* To do
Go from the first line to the line with "def hgt(py, t): return" and return those lines verbatim, ends included.

────────

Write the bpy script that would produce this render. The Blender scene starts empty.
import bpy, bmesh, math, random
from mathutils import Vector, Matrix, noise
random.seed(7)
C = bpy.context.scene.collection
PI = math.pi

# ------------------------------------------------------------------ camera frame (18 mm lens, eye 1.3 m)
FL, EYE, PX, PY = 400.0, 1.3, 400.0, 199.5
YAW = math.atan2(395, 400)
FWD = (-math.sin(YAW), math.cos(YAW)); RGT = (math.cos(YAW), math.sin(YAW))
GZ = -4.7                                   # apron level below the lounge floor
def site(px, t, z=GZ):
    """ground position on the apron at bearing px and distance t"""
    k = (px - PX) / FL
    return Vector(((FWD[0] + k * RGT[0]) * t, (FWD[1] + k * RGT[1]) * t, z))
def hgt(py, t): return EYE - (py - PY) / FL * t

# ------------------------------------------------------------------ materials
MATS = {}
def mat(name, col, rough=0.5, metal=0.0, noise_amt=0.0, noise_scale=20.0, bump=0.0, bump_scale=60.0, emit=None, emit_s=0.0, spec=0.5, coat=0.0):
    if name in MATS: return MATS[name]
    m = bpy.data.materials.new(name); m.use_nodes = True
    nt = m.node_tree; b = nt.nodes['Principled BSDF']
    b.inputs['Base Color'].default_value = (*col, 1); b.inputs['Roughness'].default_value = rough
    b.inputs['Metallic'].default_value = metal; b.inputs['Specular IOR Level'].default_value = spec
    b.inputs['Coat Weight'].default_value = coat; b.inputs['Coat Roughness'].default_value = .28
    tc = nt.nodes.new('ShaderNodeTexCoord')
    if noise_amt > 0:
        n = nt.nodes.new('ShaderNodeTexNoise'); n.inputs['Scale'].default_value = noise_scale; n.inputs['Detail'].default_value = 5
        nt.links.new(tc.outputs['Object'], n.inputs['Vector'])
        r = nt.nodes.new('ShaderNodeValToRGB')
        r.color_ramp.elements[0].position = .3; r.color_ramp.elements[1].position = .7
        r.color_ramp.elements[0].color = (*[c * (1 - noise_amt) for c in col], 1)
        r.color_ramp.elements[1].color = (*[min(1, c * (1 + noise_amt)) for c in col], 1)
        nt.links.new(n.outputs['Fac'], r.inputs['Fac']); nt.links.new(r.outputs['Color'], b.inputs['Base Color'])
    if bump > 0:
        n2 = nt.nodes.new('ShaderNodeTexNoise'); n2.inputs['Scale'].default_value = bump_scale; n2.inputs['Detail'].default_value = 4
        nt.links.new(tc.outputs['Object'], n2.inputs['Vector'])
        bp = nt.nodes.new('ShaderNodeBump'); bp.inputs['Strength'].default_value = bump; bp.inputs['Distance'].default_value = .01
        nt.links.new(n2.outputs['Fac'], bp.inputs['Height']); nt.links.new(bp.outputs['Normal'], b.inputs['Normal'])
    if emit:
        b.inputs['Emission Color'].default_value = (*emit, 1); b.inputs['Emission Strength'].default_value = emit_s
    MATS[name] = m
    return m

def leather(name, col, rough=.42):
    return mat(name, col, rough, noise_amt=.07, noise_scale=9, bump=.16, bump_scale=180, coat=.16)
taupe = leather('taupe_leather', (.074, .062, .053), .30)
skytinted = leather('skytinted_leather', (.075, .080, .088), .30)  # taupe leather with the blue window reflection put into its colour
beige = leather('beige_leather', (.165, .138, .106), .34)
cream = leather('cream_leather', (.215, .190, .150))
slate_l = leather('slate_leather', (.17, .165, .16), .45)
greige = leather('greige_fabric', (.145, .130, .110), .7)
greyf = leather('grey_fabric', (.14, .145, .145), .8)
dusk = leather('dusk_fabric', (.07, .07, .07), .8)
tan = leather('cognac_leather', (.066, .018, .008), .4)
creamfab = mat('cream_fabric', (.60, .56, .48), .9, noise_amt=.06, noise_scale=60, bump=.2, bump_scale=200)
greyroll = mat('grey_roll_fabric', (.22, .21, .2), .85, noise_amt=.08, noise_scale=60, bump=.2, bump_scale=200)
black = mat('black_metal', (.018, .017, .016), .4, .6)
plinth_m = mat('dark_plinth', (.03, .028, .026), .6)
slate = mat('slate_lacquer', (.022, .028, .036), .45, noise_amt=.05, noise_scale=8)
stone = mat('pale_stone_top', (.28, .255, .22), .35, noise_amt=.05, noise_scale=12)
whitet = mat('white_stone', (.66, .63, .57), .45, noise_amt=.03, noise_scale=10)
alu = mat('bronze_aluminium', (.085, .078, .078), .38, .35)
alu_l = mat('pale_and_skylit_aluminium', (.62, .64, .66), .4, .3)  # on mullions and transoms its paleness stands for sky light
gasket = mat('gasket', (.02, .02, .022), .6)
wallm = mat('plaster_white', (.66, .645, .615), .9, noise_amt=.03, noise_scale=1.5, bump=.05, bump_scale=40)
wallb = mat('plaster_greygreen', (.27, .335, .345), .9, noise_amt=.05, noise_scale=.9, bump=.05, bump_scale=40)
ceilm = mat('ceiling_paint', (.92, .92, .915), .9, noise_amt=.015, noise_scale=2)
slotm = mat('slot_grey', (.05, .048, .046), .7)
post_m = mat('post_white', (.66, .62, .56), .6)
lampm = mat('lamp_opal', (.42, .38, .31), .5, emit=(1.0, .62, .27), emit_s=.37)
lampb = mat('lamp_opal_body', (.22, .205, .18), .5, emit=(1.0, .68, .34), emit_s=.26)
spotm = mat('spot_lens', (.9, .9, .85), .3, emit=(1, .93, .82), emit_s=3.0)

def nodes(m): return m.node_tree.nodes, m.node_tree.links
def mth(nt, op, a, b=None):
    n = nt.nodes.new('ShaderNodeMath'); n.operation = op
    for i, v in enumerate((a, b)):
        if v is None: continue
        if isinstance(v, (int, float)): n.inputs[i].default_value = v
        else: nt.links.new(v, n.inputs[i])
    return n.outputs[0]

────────

* Result below
Write the bpy script that would produce this render. The Blender scene starts empty.
import bpy, bmesh, math, random
from mathutils import Vector, Matrix, noise
random.seed(7)
C = bpy.context.scene.collection
PI = math.pi

# ------------------------------------------------------------------ camera frame (18 mm lens, eye 1.3 m)
FL, EYE, PX, PY = 400.0, 1.3, 400.0, 199.5
YAW = math.atan2(395, 400)
FWD = (-math.sin(YAW), math.cos(YAW)); RGT = (math.cos(YAW), math.sin(YAW))
GZ = -4.7                                   # apron level below the lounge floor
def site(px, t, z=GZ):
    """ground position on the apron at bearing px and distance t"""
    k = (px - PX) / FL
    return Vector(((FWD[0] + k * RGT[0]) * t, (FWD[1] + k * RGT[1]) * t, z))
def hgt(py, t): return EYE - (py - PY) / FL * t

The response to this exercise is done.